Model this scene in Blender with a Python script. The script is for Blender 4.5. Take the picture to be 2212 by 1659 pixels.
--
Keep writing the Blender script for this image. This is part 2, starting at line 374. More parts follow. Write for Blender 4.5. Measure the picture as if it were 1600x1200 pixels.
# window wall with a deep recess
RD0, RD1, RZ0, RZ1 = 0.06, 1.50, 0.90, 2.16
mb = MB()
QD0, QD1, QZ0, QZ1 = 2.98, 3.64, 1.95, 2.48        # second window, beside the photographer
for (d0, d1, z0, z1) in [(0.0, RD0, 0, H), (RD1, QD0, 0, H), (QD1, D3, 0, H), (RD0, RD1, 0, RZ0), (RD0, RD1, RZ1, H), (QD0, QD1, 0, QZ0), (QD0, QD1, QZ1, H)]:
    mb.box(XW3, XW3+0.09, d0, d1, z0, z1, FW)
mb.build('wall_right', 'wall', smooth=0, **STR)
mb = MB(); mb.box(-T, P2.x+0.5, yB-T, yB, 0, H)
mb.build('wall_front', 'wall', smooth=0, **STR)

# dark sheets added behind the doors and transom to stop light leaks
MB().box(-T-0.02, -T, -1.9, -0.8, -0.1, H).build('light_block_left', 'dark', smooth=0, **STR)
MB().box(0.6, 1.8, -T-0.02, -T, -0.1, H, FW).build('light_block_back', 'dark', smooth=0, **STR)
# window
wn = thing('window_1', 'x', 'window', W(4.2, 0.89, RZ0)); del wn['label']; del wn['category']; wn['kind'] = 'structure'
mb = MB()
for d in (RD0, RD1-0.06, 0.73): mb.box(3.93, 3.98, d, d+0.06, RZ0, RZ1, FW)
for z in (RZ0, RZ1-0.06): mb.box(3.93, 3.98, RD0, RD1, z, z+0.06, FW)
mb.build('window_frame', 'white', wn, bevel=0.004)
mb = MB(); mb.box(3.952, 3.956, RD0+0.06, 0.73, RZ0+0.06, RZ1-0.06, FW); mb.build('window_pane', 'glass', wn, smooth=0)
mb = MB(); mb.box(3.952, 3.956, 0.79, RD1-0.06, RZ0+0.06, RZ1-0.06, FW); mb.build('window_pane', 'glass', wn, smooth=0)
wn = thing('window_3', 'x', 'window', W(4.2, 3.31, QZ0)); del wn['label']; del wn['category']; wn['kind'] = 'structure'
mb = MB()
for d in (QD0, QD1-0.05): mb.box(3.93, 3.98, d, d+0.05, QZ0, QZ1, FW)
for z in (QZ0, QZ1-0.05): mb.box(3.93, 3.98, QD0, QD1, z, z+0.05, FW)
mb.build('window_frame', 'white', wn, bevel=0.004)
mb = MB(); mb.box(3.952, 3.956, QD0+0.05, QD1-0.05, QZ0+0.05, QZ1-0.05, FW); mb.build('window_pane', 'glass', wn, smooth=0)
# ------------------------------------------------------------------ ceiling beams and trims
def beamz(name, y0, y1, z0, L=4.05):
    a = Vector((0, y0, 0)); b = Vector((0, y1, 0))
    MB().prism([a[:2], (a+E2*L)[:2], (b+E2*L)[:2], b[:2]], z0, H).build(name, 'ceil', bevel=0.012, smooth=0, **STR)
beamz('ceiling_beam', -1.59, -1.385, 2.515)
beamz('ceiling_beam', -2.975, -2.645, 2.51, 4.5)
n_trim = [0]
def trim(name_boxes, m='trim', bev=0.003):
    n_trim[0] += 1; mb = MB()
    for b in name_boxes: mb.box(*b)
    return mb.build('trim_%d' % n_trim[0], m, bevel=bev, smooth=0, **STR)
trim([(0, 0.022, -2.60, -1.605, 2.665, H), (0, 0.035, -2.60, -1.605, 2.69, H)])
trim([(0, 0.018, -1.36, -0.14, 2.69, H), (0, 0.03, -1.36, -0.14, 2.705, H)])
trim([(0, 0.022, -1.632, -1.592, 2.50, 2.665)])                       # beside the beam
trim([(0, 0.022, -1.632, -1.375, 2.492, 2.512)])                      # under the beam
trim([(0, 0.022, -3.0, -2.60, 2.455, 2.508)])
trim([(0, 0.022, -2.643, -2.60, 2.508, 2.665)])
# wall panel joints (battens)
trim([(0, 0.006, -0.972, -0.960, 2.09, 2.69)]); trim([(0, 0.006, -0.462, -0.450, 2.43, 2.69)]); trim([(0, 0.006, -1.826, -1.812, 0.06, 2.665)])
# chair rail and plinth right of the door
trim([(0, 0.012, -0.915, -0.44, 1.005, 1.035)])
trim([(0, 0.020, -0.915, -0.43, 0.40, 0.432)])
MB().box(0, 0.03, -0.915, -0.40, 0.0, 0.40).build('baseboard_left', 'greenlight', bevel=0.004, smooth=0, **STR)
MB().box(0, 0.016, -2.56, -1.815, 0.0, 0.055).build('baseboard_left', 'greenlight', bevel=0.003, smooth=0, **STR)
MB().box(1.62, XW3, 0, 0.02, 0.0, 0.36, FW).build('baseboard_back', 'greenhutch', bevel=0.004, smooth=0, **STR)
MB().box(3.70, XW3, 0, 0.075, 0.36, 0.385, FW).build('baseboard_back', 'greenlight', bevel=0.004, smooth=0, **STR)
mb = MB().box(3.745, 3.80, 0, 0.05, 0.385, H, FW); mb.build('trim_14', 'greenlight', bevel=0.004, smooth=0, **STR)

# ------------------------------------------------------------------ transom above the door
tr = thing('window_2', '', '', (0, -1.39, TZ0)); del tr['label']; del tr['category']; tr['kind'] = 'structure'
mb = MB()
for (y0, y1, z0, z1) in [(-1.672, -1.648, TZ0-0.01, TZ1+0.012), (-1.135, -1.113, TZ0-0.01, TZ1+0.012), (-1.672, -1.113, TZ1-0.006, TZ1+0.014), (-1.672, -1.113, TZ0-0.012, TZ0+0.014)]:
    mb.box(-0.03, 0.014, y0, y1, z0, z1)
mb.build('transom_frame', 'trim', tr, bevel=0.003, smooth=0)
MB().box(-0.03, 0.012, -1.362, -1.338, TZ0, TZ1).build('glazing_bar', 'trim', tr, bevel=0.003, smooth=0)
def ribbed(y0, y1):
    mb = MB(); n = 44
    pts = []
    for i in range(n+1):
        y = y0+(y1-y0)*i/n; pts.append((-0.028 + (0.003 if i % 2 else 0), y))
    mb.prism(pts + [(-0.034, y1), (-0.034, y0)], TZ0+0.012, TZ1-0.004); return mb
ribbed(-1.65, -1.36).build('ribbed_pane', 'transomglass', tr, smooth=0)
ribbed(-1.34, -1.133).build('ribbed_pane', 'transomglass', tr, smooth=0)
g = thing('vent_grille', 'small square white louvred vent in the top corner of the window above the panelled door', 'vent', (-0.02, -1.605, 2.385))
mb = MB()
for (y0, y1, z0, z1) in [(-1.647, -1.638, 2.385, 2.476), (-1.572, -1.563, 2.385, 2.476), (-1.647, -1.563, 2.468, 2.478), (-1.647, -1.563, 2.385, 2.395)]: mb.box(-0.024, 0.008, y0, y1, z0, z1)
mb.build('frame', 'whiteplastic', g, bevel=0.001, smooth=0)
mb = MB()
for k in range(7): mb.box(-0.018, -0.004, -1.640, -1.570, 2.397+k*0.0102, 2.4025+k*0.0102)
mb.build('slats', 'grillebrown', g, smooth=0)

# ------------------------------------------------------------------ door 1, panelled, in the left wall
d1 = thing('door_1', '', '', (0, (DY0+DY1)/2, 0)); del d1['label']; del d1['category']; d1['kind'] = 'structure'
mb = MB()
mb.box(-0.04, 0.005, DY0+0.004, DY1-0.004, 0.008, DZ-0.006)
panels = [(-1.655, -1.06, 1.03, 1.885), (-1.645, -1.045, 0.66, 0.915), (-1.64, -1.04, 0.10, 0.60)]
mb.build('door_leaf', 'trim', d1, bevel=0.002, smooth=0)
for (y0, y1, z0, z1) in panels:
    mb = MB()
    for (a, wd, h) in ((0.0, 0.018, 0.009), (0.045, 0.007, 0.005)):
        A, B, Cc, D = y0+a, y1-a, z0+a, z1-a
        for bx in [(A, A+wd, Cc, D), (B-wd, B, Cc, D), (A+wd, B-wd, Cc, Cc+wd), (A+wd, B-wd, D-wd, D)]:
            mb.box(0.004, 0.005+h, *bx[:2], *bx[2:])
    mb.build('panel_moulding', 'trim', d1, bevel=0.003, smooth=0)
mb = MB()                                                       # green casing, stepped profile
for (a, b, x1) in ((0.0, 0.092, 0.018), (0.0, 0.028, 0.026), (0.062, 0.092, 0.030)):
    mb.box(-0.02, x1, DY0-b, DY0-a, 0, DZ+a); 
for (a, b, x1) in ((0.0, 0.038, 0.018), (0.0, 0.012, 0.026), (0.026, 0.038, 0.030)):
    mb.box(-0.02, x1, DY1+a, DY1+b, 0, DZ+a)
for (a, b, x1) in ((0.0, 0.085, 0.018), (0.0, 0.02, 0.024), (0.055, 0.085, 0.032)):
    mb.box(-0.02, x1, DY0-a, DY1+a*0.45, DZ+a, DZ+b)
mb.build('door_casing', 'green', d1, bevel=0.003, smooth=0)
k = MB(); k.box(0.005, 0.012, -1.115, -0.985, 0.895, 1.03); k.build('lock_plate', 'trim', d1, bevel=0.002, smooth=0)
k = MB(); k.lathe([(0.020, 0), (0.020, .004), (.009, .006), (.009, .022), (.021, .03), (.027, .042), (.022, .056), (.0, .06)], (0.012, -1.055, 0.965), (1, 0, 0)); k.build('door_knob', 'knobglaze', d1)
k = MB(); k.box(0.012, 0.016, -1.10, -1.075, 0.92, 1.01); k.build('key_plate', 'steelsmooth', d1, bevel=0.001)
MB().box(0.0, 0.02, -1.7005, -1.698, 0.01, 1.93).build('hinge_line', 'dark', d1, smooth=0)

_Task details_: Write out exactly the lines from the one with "Keep writing the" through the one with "mb.build('wall_front', 'wall', smooth=0, **STR)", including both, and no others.

_Exercise result_:
Keep writing the Blender script for this image. This is part 2, starting at line 374. More parts follow. Write for Blender 4.5. Measure the picture as if it were 1600x1200 pixels.
# window wall with a deep recess
RD0, RD1, RZ0, RZ1 = 0.06, 1.50, 0.90, 2.16
mb = MB()
QD0, QD1, QZ0, QZ1 = 2.98, 3.64, 1.95, 2.48        # second window, beside the photographer
for (d0, d1, z0, z1) in [(0.0, RD0, 0, H), (RD1, QD0, 0, H), (QD1, D3, 0, H), (RD0, RD1, 0, RZ0), (RD0, RD1, RZ1, H), (QD0, QD1, 0, QZ0), (QD0, QD1, QZ1, H)]:
    mb.box(XW3, XW3+0.09, d0, d1, z0, z1, FW)
mb.build('wall_right', 'wall', smooth=0, **STR)
mb = MB(); mb.box(-T, P2.x+0.5, yB-T, yB, 0, H)
mb.build('wall_front', 'wall', smooth=0, **STR)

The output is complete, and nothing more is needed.